▸ RECORDED INFORMATION:
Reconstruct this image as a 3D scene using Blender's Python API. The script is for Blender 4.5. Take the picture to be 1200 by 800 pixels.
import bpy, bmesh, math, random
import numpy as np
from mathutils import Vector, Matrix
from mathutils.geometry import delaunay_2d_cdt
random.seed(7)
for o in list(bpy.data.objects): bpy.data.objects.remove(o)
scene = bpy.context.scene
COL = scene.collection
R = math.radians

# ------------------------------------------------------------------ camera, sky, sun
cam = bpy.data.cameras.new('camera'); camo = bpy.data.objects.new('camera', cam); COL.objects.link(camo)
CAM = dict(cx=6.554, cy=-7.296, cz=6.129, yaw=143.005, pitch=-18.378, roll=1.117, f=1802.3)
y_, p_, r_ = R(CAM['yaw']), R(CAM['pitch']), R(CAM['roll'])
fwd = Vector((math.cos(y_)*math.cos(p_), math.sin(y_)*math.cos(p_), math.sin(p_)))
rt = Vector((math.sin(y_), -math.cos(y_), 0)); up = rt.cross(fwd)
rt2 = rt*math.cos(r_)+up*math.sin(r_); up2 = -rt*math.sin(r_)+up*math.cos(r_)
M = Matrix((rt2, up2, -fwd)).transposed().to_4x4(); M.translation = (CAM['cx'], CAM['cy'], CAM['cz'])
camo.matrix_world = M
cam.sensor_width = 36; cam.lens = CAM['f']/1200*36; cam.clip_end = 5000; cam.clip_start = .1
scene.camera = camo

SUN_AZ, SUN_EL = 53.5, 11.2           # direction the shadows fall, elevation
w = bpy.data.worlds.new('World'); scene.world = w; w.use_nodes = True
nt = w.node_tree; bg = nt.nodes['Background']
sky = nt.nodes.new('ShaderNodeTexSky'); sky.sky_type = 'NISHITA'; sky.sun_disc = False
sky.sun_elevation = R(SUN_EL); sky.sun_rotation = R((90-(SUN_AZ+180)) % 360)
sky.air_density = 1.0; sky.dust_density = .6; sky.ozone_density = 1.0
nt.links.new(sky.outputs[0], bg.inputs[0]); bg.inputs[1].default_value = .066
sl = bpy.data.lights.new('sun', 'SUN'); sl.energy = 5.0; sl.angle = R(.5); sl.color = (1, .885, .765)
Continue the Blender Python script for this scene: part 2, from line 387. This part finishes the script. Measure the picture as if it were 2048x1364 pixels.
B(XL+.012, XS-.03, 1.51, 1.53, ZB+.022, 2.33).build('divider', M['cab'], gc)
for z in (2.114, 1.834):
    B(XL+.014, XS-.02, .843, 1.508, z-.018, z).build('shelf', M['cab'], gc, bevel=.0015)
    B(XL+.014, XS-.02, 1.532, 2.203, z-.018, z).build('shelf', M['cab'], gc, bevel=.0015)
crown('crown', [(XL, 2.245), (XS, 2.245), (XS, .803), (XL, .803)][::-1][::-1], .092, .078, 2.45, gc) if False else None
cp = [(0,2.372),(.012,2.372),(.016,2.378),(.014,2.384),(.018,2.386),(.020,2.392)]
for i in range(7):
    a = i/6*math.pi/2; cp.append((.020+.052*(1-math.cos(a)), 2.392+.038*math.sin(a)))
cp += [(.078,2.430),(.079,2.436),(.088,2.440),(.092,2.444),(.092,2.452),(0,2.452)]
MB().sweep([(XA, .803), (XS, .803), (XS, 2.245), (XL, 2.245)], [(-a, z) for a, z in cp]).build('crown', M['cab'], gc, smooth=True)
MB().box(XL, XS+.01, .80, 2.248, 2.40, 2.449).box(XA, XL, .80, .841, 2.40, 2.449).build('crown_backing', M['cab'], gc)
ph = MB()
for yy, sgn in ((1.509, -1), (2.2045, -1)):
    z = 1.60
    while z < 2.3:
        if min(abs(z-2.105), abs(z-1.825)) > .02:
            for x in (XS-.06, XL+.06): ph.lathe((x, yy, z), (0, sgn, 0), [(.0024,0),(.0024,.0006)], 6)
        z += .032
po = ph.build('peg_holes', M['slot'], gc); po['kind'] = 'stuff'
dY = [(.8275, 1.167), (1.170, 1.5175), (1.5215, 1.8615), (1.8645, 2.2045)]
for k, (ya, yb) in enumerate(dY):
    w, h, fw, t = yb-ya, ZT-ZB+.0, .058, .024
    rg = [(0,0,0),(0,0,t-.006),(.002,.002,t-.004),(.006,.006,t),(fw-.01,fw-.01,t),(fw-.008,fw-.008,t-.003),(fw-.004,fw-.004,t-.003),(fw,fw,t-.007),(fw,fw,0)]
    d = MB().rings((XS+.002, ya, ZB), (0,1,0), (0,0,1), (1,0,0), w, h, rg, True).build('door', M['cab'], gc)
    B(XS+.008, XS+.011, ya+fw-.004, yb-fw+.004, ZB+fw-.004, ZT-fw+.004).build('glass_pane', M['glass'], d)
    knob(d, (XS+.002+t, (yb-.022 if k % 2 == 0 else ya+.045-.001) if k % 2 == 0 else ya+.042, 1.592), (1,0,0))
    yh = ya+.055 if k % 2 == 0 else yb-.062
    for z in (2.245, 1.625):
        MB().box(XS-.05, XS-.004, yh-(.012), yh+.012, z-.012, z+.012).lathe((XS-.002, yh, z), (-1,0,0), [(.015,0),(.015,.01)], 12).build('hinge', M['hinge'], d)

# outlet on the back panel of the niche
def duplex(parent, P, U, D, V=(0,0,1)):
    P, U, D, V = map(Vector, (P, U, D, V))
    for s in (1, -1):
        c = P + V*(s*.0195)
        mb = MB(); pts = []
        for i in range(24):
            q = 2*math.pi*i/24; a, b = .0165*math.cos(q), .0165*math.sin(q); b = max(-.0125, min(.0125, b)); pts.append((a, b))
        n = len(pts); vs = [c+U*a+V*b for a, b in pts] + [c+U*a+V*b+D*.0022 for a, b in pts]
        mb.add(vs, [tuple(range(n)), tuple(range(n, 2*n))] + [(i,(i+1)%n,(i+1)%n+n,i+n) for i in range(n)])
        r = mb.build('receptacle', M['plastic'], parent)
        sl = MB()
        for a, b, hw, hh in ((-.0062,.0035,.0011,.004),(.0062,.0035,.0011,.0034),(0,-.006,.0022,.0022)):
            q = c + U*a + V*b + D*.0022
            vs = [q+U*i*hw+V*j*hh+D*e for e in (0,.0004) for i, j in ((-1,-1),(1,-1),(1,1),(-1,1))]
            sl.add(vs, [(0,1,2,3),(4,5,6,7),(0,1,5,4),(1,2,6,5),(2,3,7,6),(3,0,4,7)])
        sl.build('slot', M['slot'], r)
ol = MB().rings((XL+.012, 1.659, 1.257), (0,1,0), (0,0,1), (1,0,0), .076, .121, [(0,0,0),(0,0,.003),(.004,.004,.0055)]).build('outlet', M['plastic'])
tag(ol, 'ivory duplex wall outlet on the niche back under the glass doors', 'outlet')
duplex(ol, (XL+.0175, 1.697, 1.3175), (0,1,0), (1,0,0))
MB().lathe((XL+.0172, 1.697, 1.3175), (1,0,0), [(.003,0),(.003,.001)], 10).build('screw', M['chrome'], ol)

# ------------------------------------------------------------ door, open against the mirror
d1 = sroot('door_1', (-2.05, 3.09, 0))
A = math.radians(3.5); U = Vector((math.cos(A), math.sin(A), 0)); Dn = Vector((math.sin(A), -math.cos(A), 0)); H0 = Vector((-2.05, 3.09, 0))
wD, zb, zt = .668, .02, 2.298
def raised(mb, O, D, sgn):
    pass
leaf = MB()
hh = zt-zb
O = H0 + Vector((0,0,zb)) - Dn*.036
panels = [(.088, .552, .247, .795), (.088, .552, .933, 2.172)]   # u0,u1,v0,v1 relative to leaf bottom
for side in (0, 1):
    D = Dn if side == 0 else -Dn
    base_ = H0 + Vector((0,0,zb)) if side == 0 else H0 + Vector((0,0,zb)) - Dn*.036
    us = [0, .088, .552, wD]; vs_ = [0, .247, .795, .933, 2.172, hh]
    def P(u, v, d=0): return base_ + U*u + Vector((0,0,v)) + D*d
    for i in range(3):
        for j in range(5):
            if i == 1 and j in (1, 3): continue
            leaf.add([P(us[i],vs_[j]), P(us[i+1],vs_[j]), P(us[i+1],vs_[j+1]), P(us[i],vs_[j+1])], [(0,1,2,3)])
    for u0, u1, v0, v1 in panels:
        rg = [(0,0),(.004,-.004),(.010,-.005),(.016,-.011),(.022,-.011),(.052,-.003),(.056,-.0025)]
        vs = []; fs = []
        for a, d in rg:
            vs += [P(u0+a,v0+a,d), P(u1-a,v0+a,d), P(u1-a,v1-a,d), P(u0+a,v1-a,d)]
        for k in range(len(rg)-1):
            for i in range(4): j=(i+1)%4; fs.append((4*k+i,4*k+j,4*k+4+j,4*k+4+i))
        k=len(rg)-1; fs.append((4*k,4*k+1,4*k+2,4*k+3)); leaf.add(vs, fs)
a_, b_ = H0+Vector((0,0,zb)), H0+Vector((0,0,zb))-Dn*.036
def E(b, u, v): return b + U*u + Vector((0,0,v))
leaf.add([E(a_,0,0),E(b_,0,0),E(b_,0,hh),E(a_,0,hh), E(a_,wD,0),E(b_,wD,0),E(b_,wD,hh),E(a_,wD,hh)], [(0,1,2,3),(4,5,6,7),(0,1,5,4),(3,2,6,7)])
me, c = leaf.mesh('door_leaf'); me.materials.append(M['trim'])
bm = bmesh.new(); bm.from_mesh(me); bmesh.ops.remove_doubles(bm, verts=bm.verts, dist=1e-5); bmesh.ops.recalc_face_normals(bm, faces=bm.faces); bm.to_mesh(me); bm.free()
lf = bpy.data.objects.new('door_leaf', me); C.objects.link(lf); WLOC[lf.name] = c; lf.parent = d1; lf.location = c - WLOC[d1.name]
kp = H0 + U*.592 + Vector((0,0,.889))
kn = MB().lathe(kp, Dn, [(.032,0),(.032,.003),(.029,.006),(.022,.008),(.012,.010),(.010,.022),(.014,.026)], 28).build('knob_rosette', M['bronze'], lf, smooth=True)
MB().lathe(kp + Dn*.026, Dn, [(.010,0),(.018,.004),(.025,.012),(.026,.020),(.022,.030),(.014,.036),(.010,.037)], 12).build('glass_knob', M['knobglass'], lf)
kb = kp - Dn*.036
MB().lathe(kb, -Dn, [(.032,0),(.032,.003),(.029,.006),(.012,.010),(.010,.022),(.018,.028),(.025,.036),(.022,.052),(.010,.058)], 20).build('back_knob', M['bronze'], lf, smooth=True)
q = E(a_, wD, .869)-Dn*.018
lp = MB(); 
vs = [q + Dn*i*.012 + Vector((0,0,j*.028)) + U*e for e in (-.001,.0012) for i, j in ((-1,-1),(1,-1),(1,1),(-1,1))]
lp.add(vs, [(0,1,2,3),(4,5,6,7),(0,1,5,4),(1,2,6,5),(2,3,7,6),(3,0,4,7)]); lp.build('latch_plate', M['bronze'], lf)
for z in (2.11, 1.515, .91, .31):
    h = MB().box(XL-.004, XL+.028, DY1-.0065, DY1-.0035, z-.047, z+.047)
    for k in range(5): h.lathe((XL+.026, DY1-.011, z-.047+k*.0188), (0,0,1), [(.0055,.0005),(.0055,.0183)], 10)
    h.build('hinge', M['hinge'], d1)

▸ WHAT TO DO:
Begin with the first line of the listing and copy exactly through the line that contains "R = math.radians", please, keeping both ends and leaving out everything after.

▸ FINISHED ANSWER:
Reconstruct this image as a 3D scene using Blender's Python API. The script is for Blender 4.5. Take the picture to be 1200 by 800 pixels.
import bpy, bmesh, math, random
import numpy as np
from mathutils import Vector, Matrix
from mathutils.geometry import delaunay_2d_cdt
random.seed(7)
for o in list(bpy.data.objects): bpy.data.objects.remove(o)
scene = bpy.context.scene
COL = scene.collection
R = math.radians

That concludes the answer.